* _YOUR TASK_: Leaving out every picture, retype the lines below from the top through the one that contains "scene.camera = cam".

* _RAW DATA_:
╭──
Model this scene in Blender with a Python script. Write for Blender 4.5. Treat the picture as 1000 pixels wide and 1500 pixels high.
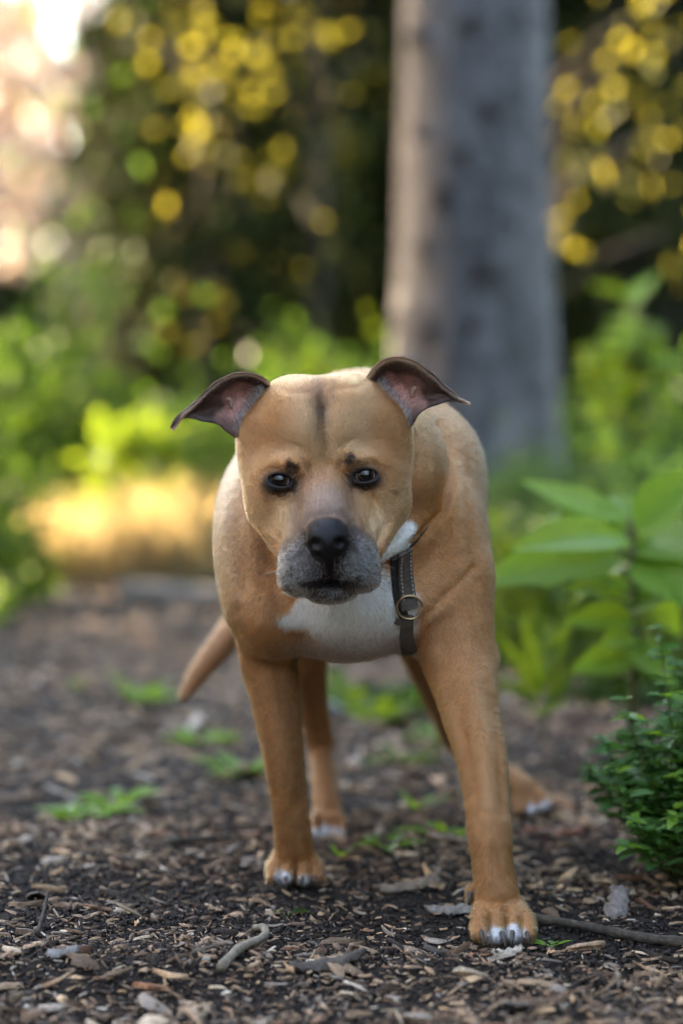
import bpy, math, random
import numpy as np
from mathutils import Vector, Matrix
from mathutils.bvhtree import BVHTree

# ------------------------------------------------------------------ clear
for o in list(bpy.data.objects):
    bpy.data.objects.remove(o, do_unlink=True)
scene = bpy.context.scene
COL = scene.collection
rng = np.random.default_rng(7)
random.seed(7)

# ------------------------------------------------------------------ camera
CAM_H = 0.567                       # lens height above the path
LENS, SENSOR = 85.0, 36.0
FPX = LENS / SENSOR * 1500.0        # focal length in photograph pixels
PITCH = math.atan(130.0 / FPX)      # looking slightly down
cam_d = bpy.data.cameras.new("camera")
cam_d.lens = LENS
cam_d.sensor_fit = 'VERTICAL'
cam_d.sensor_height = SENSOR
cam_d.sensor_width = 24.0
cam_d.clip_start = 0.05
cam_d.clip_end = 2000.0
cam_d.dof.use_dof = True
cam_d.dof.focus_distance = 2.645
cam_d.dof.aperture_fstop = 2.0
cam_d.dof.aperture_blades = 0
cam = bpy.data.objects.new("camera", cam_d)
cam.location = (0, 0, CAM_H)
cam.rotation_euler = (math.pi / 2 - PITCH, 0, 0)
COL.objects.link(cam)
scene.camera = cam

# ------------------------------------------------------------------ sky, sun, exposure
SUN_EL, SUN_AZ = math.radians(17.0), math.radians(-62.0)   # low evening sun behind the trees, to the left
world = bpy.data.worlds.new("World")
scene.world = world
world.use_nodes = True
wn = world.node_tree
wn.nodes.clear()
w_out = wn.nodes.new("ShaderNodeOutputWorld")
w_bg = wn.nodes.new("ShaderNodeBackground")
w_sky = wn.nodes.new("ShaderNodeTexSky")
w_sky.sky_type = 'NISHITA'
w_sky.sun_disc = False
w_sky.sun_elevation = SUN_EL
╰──
* _RIGHT ANSWER_:
Model this scene in Blender with a Python script. Write for Blender 4.5. Treat the picture as 1000 pixels wide and 1500 pixels high.
import bpy, math, random
import numpy as np
from mathutils import Vector, Matrix
from mathutils.bvhtree import BVHTree

# ------------------------------------------------------------------ clear
for o in list(bpy.data.objects):
    bpy.data.objects.remove(o, do_unlink=True)
scene = bpy.context.scene
COL = scene.collection
rng = np.random.default_rng(7)
random.seed(7)

# ------------------------------------------------------------------ camera
CAM_H = 0.567                       # lens height above the path
LENS, SENSOR = 85.0, 36.0
FPX = LENS / SENSOR * 1500.0        # focal length in photograph pixels
PITCH = math.atan(130.0 / FPX)      # looking slightly down
cam_d = bpy.data.cameras.new("camera")
cam_d.lens = LENS
cam_d.sensor_fit = 'VERTICAL'
cam_d.sensor_height = SENSOR
cam_d.sensor_width = 24.0
cam_d.clip_start = 0.05
cam_d.clip_end = 2000.0
cam_d.dof.use_dof = True
cam_d.dof.focus_distance = 2.645
cam_d.dof.aperture_fstop = 2.0
cam_d.dof.aperture_blades = 0
cam = bpy.data.objects.new("camera", cam_d)
cam.location = (0, 0, CAM_H)
cam.rotation_euler = (math.pi / 2 - PITCH, 0, 0)
COL.objects.link(cam)
scene.camera = cam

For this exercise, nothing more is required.